__STATED EXERCISE__
From the records below, extract only the lines running from the line with "Model this scene" to the line with "PI = math.pi", both lines included, reproducing them exactly.

__GIVEN DATA__
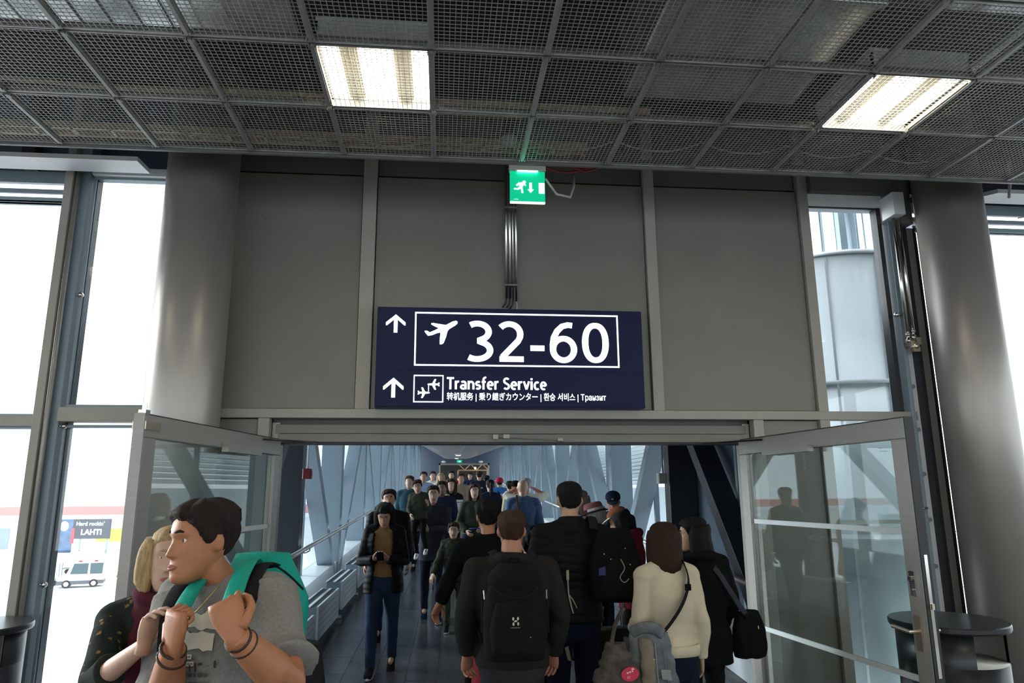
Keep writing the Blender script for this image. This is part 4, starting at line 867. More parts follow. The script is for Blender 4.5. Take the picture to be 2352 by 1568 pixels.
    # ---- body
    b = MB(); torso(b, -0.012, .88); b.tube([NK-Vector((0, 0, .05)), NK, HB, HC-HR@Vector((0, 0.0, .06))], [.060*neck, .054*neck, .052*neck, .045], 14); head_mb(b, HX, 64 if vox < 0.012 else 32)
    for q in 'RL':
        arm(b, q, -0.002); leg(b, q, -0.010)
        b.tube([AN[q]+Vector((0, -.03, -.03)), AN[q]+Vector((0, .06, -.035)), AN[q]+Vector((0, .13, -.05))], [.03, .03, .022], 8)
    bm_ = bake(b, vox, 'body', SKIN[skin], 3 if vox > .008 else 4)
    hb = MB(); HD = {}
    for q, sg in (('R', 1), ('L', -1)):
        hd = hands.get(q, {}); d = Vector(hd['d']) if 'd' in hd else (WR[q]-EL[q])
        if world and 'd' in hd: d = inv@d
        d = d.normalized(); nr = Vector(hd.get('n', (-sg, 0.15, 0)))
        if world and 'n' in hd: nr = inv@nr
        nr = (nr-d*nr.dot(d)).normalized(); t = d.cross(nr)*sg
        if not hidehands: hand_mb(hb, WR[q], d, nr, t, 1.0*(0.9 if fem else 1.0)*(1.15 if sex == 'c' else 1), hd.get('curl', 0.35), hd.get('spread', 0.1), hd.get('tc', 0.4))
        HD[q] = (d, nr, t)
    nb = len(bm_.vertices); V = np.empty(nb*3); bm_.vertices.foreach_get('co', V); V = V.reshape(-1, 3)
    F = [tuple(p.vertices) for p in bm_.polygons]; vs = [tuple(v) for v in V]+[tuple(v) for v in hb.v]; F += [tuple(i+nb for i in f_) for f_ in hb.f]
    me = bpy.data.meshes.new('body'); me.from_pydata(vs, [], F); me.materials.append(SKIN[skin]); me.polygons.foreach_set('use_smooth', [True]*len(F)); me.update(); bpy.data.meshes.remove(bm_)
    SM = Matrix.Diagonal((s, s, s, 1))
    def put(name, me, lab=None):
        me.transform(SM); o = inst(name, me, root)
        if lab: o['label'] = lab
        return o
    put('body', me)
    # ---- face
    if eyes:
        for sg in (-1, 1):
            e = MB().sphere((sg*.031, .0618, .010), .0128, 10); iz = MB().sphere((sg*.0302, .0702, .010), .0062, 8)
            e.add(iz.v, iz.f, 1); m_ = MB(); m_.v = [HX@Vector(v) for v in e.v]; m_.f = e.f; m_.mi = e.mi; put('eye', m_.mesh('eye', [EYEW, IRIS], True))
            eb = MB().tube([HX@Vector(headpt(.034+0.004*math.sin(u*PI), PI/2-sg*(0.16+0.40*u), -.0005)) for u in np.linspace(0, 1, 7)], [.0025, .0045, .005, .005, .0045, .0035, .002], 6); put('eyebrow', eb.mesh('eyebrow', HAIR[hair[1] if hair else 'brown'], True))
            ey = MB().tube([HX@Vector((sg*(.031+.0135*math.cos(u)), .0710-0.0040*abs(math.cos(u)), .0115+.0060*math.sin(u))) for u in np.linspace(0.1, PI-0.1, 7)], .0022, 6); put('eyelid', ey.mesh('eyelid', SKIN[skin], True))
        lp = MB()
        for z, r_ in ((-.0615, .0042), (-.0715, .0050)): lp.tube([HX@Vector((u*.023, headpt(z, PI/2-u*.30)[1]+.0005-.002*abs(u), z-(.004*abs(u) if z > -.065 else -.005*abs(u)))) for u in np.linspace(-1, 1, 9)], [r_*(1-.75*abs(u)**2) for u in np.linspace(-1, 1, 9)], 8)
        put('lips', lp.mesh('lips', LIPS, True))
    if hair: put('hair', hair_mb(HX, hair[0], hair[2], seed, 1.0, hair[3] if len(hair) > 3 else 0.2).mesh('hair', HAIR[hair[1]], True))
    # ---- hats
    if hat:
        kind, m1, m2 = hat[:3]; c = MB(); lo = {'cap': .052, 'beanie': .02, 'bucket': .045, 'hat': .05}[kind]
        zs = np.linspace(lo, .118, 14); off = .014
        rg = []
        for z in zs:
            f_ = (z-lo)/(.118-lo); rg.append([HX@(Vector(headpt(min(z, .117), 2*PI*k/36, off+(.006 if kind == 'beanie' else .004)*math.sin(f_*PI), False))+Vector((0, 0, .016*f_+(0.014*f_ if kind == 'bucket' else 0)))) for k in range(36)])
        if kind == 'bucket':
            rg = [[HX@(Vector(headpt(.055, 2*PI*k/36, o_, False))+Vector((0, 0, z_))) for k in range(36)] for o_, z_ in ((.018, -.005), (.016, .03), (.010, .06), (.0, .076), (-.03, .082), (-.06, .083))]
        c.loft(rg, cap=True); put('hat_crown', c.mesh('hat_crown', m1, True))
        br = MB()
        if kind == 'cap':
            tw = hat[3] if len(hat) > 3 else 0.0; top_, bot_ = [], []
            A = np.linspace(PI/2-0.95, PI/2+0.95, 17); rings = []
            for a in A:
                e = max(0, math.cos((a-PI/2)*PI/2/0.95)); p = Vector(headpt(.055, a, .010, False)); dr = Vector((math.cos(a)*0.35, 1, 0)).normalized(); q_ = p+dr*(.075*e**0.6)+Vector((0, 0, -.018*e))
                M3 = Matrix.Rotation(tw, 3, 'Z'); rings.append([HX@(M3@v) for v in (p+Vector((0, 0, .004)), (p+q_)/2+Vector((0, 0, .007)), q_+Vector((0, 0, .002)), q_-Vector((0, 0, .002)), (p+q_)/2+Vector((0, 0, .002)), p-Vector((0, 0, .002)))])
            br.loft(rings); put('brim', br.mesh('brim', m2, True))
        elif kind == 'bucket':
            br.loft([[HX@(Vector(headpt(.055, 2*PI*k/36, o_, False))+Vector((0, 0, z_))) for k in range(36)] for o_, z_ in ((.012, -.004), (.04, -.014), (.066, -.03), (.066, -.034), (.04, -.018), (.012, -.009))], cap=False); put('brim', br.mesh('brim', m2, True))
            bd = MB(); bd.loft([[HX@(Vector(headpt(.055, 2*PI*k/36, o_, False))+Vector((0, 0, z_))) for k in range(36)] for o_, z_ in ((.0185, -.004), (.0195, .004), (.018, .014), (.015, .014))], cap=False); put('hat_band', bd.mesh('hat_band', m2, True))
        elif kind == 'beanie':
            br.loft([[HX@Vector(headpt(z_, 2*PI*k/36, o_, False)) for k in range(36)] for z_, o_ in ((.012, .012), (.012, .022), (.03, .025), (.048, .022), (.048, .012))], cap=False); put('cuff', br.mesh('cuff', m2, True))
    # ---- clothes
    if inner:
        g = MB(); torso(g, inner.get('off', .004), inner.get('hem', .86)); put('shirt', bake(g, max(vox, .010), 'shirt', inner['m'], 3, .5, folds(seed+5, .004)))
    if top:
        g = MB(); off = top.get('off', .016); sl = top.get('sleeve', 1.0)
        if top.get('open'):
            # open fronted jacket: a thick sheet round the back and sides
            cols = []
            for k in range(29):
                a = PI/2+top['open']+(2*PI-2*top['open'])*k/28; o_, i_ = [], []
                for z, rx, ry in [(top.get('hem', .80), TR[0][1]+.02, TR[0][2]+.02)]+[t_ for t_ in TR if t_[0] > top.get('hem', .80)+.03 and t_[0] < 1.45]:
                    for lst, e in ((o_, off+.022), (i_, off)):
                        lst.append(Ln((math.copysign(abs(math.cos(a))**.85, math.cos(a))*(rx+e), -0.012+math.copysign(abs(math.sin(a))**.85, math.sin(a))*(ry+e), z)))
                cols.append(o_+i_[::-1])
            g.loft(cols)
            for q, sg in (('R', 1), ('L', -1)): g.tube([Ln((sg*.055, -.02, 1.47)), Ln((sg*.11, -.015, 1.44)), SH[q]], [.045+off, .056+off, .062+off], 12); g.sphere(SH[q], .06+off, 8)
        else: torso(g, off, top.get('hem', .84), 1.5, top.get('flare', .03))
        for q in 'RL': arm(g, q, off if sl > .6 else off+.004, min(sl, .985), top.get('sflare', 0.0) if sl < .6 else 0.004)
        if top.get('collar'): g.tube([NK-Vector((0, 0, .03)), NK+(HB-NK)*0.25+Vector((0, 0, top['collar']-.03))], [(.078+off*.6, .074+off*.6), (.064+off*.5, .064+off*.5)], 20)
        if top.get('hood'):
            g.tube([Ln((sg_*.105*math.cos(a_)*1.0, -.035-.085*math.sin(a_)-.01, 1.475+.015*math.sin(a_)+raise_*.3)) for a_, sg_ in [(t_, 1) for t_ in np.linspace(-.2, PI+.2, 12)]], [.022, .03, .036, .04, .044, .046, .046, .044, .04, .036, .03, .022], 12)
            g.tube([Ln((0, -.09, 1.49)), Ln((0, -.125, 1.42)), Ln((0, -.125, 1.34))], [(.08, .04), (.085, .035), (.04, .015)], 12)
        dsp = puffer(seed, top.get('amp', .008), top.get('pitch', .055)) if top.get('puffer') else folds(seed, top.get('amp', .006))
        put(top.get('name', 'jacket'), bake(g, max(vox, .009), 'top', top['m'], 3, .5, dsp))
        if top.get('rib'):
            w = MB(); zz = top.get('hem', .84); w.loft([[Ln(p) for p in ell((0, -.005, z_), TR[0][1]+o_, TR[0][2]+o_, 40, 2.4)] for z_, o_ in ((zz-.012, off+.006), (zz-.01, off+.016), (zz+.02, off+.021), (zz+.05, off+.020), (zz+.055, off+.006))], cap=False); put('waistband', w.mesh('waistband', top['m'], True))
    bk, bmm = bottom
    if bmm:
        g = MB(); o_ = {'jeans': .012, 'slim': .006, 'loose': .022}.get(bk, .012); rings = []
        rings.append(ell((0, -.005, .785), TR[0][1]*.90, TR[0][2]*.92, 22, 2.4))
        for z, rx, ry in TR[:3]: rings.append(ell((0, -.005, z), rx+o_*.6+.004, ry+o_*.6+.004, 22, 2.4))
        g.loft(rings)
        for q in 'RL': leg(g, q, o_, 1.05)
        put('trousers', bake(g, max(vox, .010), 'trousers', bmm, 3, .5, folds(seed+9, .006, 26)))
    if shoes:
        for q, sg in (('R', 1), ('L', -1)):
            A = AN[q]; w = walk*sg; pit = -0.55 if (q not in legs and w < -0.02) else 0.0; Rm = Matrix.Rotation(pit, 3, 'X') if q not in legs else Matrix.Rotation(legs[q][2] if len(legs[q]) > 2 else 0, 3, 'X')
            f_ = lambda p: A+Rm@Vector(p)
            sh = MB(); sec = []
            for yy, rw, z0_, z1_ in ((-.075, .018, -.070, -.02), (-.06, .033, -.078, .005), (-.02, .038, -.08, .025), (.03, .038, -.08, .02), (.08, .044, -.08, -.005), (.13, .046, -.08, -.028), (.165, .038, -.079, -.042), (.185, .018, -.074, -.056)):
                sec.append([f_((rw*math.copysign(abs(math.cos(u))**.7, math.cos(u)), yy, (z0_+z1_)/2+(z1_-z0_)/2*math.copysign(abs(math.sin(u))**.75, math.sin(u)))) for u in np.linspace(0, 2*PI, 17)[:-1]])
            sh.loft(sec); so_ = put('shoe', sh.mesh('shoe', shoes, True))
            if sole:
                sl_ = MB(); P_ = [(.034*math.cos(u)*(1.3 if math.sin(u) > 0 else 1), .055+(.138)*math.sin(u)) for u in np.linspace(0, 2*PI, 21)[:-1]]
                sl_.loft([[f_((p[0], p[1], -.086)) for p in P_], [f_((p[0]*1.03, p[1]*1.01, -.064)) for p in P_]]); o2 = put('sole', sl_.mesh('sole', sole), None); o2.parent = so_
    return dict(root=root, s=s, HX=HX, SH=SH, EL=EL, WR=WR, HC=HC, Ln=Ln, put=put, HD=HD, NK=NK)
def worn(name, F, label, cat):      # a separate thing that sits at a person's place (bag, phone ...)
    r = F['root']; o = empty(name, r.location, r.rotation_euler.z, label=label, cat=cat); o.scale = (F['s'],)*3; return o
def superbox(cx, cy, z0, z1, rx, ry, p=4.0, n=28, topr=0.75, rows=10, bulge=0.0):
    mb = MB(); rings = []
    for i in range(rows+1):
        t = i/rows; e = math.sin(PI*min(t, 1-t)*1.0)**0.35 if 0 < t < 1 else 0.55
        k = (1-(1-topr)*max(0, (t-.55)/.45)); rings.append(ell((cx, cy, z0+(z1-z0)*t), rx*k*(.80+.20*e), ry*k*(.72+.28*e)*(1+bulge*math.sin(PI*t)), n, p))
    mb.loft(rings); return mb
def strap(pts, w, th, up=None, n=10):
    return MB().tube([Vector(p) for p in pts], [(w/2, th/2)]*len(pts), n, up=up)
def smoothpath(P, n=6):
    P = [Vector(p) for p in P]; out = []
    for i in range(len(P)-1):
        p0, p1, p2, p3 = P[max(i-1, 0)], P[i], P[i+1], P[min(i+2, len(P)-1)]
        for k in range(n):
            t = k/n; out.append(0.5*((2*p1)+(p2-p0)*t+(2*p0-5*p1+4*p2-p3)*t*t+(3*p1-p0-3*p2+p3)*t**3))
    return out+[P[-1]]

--

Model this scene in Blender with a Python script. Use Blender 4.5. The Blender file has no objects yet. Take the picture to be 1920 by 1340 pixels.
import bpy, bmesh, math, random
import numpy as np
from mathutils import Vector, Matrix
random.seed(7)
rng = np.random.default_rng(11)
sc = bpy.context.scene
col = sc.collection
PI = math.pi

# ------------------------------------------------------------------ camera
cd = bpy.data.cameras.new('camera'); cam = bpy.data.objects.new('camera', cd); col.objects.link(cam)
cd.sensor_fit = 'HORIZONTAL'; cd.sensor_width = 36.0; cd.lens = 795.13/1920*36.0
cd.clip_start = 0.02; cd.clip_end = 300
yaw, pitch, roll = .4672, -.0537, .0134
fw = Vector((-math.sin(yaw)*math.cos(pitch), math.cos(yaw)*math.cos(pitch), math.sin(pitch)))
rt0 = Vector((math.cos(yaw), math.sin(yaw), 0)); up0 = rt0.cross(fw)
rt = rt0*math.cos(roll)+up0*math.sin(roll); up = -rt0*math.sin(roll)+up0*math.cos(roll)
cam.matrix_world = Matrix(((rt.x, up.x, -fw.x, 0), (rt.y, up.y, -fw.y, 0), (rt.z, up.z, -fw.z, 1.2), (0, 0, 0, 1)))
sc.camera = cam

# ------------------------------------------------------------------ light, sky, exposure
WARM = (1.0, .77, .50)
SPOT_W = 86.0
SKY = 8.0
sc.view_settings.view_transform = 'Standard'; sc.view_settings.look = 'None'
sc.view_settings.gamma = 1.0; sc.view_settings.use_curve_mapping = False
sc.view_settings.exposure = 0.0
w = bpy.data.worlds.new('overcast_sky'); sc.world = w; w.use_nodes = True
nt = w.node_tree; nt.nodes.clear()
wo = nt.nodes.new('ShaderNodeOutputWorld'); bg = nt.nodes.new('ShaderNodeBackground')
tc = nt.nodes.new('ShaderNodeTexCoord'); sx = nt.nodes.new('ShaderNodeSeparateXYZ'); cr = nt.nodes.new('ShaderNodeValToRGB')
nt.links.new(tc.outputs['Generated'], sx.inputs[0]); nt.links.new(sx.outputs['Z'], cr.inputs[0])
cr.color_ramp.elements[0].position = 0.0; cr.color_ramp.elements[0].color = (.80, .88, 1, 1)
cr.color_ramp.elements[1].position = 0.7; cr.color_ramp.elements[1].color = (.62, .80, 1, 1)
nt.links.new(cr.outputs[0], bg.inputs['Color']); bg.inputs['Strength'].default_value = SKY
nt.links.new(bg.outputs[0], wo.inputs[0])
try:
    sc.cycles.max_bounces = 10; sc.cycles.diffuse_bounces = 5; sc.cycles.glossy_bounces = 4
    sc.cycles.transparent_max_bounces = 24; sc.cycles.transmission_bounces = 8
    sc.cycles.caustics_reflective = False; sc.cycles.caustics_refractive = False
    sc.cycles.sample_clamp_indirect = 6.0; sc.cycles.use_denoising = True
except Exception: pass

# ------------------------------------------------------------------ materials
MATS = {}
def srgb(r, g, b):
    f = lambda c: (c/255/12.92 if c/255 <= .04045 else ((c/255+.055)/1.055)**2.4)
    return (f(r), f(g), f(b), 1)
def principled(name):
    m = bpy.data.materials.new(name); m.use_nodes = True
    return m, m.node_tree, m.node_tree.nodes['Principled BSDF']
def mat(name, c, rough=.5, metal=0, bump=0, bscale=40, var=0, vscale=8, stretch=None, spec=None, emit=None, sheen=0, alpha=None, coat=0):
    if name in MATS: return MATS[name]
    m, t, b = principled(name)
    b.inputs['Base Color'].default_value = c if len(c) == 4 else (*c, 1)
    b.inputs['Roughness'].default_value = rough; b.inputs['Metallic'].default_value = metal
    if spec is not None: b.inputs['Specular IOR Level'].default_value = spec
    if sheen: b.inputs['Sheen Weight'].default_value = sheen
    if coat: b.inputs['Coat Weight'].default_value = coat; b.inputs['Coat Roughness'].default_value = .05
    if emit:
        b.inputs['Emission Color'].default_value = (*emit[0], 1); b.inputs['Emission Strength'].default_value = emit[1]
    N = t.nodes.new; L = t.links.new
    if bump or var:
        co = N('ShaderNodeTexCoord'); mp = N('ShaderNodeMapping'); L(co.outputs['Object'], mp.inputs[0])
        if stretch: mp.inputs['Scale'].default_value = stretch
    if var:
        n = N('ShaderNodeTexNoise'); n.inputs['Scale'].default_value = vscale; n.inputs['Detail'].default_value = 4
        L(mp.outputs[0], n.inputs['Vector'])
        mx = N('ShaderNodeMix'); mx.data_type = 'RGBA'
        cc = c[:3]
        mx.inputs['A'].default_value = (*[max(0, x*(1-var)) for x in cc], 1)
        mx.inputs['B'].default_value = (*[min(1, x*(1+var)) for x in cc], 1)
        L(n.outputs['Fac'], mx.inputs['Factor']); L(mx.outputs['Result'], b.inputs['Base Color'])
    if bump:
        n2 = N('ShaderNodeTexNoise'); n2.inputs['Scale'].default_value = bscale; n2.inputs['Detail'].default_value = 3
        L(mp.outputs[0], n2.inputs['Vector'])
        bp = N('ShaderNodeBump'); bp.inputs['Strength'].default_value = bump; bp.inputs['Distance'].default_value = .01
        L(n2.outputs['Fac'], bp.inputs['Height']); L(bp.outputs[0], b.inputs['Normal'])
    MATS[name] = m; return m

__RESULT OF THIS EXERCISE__
Model this scene in Blender with a Python script. Use Blender 4.5. The Blender file has no objects yet. Take the picture to be 1920 by 1340 pixels.
import bpy, bmesh, math, random
import numpy as np
from mathutils import Vector, Matrix
random.seed(7)
rng = np.random.default_rng(11)
sc = bpy.context.scene
col = sc.collection
PI = math.pi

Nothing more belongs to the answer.